En la Amazonía colombiana, una asociación indígena decidió terminar anticipadamente un proyecto de venta de créditos de carbono que firmó con una empresa multinacional debido a que no se cumplieron los objetivos de conservación y no hubo transparencia con las ganancias. Hoy sus bosques siguen en riesgo ante la deforestación y las economías ilegales.

Por: Esteban Tavera

2ESXWODHQ5AUVG5VQTOO6OQK3Q 78eabLa comunidad indígena que habita el resguardo Ticoya vive principalmente de la pesca, la agricultura y la caza.
Foto: Esteban Tavera

En noviembre de 2023 las autoridades indígenas que se agrupan en Aticoya - que es la autoridad civil y política en el Resguardo Ticuna, Cocama y Yagua de Puerto Nariño, al sur de la Amazonía colombiana - decidieron ponerle fin unilateralmente a un proyecto REDD+ que había comenzado en diciembre de 2010 y que debía desarrollarse hasta 2030.

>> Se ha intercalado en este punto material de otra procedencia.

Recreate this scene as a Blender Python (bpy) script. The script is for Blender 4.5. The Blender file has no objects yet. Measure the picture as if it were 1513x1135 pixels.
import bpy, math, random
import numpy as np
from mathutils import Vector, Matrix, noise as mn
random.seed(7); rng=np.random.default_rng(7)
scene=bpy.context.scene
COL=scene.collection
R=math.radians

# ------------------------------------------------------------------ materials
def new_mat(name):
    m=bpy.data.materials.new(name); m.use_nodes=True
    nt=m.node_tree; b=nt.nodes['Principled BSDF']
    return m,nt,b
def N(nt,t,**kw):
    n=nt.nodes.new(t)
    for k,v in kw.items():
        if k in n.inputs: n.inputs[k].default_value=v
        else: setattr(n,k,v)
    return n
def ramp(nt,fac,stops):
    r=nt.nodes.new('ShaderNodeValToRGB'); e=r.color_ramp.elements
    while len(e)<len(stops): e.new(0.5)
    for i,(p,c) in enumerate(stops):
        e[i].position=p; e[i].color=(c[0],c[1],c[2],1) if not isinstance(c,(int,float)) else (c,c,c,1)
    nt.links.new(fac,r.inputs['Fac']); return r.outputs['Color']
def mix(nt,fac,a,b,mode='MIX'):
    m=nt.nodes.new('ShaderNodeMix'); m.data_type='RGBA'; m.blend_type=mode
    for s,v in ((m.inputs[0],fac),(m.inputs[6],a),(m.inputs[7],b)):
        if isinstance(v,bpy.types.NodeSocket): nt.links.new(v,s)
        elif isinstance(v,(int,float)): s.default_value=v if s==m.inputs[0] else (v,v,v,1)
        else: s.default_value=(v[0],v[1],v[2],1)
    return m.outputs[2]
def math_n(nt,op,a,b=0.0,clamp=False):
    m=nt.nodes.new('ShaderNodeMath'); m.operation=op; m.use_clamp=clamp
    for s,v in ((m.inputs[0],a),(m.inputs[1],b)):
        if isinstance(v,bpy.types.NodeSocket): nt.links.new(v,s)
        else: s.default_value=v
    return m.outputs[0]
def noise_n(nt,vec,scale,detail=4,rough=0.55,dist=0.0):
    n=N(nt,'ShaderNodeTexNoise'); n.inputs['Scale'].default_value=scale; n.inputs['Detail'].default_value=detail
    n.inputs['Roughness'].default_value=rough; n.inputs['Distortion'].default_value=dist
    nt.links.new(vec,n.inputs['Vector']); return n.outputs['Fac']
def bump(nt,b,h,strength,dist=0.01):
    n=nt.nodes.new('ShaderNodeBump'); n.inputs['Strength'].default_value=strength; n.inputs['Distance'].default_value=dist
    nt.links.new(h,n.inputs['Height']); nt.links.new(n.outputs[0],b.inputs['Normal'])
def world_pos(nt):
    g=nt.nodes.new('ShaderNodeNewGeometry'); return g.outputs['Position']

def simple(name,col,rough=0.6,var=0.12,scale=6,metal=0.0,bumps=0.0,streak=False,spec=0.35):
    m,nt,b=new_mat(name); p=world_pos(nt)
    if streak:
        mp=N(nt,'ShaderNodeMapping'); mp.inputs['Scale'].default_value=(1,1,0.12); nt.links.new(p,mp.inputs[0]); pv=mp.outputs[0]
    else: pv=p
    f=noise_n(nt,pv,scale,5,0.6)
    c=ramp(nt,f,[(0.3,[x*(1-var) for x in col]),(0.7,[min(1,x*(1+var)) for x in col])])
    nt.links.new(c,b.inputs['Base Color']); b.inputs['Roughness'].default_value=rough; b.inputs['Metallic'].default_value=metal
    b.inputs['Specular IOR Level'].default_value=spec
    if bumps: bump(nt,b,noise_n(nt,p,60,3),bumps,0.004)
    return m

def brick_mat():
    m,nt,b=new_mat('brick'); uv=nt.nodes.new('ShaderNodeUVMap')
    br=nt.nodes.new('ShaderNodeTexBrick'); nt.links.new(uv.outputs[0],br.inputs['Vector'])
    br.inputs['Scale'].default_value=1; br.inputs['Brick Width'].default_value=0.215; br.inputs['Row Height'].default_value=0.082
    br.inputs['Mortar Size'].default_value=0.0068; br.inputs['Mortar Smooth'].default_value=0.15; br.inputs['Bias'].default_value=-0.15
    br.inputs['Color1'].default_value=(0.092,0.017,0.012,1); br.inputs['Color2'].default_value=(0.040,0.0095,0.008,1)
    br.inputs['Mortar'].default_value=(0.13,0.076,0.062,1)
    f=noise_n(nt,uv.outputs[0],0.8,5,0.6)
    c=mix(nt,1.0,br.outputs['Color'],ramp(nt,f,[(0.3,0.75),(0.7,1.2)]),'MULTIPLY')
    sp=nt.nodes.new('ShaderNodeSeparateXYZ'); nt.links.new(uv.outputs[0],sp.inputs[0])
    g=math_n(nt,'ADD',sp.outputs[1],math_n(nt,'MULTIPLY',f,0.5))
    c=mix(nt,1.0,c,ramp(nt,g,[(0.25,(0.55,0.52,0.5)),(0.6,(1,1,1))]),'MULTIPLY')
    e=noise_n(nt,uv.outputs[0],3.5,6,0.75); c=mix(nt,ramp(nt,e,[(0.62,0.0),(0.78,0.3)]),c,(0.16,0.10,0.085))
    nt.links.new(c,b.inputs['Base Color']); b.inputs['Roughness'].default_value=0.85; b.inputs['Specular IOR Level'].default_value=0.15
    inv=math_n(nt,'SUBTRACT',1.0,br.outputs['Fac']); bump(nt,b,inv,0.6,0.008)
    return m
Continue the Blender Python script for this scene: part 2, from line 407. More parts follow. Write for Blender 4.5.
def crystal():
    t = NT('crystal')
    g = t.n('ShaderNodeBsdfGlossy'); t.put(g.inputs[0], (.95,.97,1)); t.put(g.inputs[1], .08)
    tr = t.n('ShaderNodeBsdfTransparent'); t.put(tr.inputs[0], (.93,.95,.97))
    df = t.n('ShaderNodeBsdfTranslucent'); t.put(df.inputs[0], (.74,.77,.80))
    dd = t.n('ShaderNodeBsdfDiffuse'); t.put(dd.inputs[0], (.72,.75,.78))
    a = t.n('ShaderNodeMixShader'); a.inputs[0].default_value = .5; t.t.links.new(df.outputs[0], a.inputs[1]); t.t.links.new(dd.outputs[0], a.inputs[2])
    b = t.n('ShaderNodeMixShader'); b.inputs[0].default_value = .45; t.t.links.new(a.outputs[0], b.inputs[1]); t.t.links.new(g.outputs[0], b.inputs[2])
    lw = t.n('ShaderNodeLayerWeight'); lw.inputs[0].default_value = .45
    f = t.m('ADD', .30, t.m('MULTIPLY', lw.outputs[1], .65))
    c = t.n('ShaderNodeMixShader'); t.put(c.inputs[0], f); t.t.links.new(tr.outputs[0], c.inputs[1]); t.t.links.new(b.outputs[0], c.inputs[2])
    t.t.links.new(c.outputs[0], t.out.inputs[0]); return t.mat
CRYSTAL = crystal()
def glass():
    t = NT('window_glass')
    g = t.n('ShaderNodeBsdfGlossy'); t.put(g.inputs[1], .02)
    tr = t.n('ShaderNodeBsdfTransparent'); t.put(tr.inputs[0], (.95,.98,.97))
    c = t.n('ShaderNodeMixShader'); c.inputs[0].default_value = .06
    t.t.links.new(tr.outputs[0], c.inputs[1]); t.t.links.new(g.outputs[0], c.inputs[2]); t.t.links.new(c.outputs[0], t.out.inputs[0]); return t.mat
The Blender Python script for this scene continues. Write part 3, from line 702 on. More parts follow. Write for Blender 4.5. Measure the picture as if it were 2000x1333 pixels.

La razón para que las autoridades tradicionales tomaran esa decisión es que el proyecto firmado con la empresa multinacional de origen Suizo South Pole nunca cumplió los objetivos que se propuso, ni siquiera con el más básico de todos, que era frenar la deforestación en las 131.531,7 hectáreas de bosques densos que fueron incluidas en la iniciativa. Pero también justificaron su decisión en que no hubo suficiente transparencia por parte de la multinacional al momento de distribuir las ganancias generadas por la venta de créditos de carbono.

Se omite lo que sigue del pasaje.